Rory Stewart says the centre is a “pretty lonely place to be” as views get polarised to two extremes.
The former leadership contender made his first major public appearance since resigning from the Cabinet on Boris Johnson’s appointment as Prime Minister.
Speaking at Edinburgh International Book Festival he said his intention to vote against a no-deal Brexit will mark him as a “traitor” in the eyes of some members.
He added that a “soft, pragmatic, moderate” Brexit is necessary to avoid splitting the country, saying:
“I’m very very worried about polarisation, I’m worried that if we either go for a no-deal Brexit or we reverse the referendum and go for remain, we’re going to end up with 40 years of a country split right the way down the middle.
“My instinct is to go back to Parliament next week and say we must find a compromise, we must go for a soft Brexit, we must re-energise the Withdrawal Agreement, but I’m now speaking to who – 10 people, 15 people – because Parliament is now divided between a Conservative Party which is lining up behind Boris for a no-deal Brexit, and Labour and the Lib Dems who are increasingly pushing for a second referendum and remain.
“For somebody like me who’s in the centre, it’s a pretty lonely place to be, because most of the views are now the two extremes.”
Asked if he would consider running in any future Tory leadership race, he said: “I’m definitely thinking about it. It’s a very, very difficult question.”
The MP said the idea of leadership had become about “fairy tales” and the leader “the person that can produce the most absurd and extravagant fairy tale”.
He said: “I think in a way they are playing into a nostalgia and desire for heroism and grandeur.

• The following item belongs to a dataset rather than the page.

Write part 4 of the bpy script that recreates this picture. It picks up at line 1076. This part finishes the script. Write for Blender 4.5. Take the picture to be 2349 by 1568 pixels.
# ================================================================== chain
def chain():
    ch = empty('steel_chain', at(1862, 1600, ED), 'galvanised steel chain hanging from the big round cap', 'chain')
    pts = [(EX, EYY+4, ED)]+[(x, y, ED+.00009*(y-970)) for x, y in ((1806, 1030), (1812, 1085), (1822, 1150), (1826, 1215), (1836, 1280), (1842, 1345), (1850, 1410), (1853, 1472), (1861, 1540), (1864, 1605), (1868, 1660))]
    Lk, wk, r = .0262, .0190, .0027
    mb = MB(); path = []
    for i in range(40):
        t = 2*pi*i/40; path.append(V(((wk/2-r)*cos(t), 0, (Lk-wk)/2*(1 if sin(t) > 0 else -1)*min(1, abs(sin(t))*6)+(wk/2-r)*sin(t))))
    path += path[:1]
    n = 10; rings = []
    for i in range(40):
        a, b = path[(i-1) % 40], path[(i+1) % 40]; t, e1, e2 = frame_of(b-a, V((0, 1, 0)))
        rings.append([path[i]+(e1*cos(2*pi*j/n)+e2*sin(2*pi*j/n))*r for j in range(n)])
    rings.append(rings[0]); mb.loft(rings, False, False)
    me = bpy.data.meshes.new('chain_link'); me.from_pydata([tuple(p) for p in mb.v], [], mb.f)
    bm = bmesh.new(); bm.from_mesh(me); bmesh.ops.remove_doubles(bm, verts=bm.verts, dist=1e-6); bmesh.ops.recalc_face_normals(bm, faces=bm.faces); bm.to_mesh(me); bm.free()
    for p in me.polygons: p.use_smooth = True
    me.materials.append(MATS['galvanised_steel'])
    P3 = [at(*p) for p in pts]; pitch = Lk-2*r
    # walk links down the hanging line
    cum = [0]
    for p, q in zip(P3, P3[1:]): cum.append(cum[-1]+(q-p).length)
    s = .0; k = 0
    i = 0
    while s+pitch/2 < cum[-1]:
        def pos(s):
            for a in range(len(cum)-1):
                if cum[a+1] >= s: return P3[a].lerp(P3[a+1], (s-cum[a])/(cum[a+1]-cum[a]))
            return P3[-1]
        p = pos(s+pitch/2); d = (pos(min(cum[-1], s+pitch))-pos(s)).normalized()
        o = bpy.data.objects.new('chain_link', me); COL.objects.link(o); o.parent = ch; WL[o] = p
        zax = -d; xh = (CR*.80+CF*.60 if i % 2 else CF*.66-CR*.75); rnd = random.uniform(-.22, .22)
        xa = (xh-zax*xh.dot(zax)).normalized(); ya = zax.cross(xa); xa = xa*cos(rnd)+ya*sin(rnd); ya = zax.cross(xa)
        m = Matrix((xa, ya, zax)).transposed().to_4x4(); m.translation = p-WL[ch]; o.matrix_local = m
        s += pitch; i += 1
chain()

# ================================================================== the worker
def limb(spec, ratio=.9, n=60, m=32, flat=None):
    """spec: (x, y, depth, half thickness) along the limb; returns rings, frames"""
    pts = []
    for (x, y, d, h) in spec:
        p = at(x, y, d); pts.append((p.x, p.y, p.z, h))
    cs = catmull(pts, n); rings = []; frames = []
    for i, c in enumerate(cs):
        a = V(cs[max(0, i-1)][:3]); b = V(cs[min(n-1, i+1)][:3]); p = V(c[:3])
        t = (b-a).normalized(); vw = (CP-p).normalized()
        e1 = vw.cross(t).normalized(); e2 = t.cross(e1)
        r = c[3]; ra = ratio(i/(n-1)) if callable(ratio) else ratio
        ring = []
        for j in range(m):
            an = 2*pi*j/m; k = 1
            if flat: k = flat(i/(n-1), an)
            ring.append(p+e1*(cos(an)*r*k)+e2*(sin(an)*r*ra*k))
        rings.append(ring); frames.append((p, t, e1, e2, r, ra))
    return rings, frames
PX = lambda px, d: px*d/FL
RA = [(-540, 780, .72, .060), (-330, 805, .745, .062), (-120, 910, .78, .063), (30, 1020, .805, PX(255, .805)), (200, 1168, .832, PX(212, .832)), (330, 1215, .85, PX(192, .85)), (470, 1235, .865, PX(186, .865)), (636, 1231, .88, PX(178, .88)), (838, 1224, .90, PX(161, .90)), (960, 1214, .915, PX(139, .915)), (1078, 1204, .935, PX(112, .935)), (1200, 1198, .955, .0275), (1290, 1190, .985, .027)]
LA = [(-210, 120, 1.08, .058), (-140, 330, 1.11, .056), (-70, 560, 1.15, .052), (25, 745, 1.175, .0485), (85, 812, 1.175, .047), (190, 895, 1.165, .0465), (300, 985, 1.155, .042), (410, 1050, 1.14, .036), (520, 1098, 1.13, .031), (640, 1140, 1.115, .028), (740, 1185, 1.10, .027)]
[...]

“Nobody really wants to have a conversation with me about how the fourth time round at an addiction treatment programme for heroin in Glasgow works, what we want to hear is, ‘Britain is great, it’s all going to be different, we’re going to rip it up, we’re going to have a no-deal Brexit and launch into the new world’, because there’s still this sort of craving for heroic vision, which has so little to do with the business of government.”